The owners will re-open as “Gneiss” (“nice”) in the same space, with Kunz’s former chef de cuisine, Martin Brock, still in place. We don’t have much hope for this reincarnation, starting with one of the dumbest names we’ve seen. The story of Grayz is that of one fumble after another. These owners still don’t know how to run a restaurant.

Along with the doomed Café Gray, this is Kunz’s second failure this year. We strenuously disagree with Cutlets, who exonerates Kunz in both of these failures:

While technically true, neither Cafe Gray nor Grayz was really Kunz’s restaurant. The first was a gilded deathtrap, that not even Fernand Point himself could have broken out of, and Grayz, with its strange corporate concept, was a similarly Sisyphean struggle.

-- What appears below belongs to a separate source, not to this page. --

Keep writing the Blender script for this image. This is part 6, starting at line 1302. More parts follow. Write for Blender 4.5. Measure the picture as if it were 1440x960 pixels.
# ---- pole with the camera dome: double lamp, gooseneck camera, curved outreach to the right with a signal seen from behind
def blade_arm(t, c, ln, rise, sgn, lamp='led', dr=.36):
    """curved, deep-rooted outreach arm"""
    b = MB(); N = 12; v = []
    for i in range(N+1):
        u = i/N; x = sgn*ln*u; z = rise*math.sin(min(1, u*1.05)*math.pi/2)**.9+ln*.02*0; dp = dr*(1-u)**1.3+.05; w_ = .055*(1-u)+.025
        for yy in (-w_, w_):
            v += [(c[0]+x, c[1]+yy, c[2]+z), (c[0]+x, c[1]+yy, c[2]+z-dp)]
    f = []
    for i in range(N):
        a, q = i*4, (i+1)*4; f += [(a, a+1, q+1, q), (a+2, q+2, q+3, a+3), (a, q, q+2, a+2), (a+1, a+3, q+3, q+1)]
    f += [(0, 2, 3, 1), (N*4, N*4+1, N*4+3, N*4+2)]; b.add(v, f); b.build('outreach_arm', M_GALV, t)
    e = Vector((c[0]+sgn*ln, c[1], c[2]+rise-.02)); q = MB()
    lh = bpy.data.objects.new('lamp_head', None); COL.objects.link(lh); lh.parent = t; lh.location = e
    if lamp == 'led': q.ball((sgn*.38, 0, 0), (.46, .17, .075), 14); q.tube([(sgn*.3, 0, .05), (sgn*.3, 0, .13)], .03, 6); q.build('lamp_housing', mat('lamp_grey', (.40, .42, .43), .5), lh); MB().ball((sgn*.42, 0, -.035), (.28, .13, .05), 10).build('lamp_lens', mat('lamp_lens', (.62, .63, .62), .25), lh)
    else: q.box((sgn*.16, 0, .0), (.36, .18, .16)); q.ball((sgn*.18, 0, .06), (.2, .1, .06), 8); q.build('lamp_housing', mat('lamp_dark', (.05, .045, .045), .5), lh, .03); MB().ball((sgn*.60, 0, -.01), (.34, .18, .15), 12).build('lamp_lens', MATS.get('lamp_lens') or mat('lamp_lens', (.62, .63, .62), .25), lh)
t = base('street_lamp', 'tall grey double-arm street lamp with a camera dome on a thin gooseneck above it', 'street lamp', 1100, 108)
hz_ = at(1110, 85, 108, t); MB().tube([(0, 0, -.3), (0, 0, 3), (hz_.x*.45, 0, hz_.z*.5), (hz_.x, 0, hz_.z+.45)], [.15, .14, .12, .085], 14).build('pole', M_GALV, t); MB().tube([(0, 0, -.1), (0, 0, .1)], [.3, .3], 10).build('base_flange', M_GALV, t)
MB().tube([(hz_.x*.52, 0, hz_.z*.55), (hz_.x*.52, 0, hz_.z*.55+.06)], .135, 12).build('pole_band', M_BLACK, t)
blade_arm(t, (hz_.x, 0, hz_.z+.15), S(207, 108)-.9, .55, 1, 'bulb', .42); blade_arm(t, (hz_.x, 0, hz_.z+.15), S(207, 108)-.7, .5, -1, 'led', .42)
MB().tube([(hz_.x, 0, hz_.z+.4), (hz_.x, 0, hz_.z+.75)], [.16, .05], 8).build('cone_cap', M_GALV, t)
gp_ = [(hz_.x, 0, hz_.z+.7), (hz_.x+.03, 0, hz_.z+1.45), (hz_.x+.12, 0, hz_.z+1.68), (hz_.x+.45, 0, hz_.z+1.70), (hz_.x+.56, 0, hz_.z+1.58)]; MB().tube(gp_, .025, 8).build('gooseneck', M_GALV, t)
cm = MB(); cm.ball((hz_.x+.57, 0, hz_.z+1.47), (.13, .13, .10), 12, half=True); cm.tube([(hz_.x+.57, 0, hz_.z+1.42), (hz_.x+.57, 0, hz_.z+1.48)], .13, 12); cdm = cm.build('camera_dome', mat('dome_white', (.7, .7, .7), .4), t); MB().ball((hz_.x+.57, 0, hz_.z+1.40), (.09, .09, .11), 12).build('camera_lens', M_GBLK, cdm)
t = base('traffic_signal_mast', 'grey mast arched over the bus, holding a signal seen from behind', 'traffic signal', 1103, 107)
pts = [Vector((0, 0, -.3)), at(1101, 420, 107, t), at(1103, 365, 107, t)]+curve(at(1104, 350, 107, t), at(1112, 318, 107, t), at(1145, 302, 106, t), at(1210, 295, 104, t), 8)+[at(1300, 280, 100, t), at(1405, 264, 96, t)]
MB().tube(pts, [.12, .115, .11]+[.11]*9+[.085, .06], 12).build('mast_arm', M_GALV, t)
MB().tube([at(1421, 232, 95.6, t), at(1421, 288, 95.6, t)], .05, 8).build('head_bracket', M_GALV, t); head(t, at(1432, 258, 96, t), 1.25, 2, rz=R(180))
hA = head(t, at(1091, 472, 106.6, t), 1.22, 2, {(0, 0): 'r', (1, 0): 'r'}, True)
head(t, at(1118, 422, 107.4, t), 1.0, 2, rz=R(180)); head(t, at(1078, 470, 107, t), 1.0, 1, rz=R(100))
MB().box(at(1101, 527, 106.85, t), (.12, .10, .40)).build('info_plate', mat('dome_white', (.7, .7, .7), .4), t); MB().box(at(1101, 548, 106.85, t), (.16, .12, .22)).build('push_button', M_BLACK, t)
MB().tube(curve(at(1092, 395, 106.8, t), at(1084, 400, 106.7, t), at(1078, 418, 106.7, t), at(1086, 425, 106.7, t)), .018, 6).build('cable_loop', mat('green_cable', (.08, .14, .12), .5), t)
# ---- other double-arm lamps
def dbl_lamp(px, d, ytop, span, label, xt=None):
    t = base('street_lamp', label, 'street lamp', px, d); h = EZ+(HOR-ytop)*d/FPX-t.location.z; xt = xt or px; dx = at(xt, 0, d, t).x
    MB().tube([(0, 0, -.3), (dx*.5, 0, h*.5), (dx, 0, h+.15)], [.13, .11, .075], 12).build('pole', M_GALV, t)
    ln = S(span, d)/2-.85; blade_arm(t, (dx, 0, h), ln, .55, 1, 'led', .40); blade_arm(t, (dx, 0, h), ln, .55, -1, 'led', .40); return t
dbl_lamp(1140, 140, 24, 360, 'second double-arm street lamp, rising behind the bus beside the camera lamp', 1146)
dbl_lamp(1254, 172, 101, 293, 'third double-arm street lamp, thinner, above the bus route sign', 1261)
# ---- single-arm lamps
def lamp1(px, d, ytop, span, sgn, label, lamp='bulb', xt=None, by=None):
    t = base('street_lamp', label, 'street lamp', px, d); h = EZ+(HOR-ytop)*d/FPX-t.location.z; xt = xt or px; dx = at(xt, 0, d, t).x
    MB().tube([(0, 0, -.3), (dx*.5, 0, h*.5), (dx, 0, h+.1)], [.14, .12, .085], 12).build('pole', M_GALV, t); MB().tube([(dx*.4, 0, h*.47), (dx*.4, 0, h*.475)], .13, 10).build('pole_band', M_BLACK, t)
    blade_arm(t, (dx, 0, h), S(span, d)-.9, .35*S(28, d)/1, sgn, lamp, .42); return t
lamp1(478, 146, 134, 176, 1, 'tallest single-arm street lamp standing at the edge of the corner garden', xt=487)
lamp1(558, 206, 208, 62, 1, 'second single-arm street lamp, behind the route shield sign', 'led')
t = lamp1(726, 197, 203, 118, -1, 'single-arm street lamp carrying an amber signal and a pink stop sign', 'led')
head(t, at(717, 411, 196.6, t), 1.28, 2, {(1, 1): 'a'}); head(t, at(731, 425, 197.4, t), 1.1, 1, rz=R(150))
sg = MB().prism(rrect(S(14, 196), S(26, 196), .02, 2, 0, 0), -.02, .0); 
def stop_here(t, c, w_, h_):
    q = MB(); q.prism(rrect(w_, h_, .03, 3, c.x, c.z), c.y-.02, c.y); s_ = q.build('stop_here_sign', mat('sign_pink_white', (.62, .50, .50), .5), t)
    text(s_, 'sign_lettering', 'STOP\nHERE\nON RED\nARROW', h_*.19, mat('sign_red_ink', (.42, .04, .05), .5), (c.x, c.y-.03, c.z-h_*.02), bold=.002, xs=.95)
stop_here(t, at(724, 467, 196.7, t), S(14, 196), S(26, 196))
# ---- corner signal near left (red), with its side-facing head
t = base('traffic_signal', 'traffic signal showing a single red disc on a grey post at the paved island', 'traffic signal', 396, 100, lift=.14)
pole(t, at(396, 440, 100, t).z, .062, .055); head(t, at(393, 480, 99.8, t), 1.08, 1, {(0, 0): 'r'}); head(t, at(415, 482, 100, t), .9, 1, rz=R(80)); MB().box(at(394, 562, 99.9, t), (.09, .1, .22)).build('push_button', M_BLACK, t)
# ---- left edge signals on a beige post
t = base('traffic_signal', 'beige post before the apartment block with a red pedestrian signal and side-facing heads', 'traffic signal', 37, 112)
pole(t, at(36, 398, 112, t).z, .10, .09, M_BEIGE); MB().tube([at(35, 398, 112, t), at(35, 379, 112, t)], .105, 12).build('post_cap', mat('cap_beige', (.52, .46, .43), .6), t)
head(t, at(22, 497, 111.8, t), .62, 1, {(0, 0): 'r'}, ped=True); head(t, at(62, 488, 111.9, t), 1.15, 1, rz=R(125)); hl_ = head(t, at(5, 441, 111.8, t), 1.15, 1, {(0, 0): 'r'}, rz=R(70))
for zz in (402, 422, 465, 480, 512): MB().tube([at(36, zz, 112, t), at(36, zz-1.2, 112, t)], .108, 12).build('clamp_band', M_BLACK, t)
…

Café Gray was Kunz’s concept. He is as accountable for the failure as anybody. (We’re not sure if “gilded deathtrap” accurately describes Café Gray in any case; Cutlets, the ultimate cheeseburger guy, is probably not the one to understand such places.) Kunz was very much the minority partner in Grayz, but in signing up for the concept, he must take some knocks for its demise.

Kunz is one of this town’s best chefs, but he has turned out to be a terrible business man. Both Grayz and Café Gray suffered from conceptual flaws that Kunz either failed to see or couldn’t correct. Kunz needs a backer with better business instincts—a Drew Nieporent or a Danny Meyer—so that he can concentrate on the one thing he does well, which is to cook.

Monday
Oct132008

Someone's in the Kitchen at Mai House

It looks like the soap opera at Mai House is over. Eater has the news today that David Lee, a former sous chef at Bar Room at the Modern, will be behind the stoves.

We were big fans of Mai House under founding chef Michael Bao Huynh. Top Chef’s Spike Mendelsohn replaced him, and Top Chef’s Lisa Hernandes replaced Spike. Neither one figured to be a permanent figure, and owner Drew Nieporent wasn’t going to let the place drift for long. Lee comes in with serious cred. He plans “serious menu changes,” with about half the dishes to be replaced by sometime in November.

We’ll give Lee a few weeks to get out the kinks before dropping in for a look-see.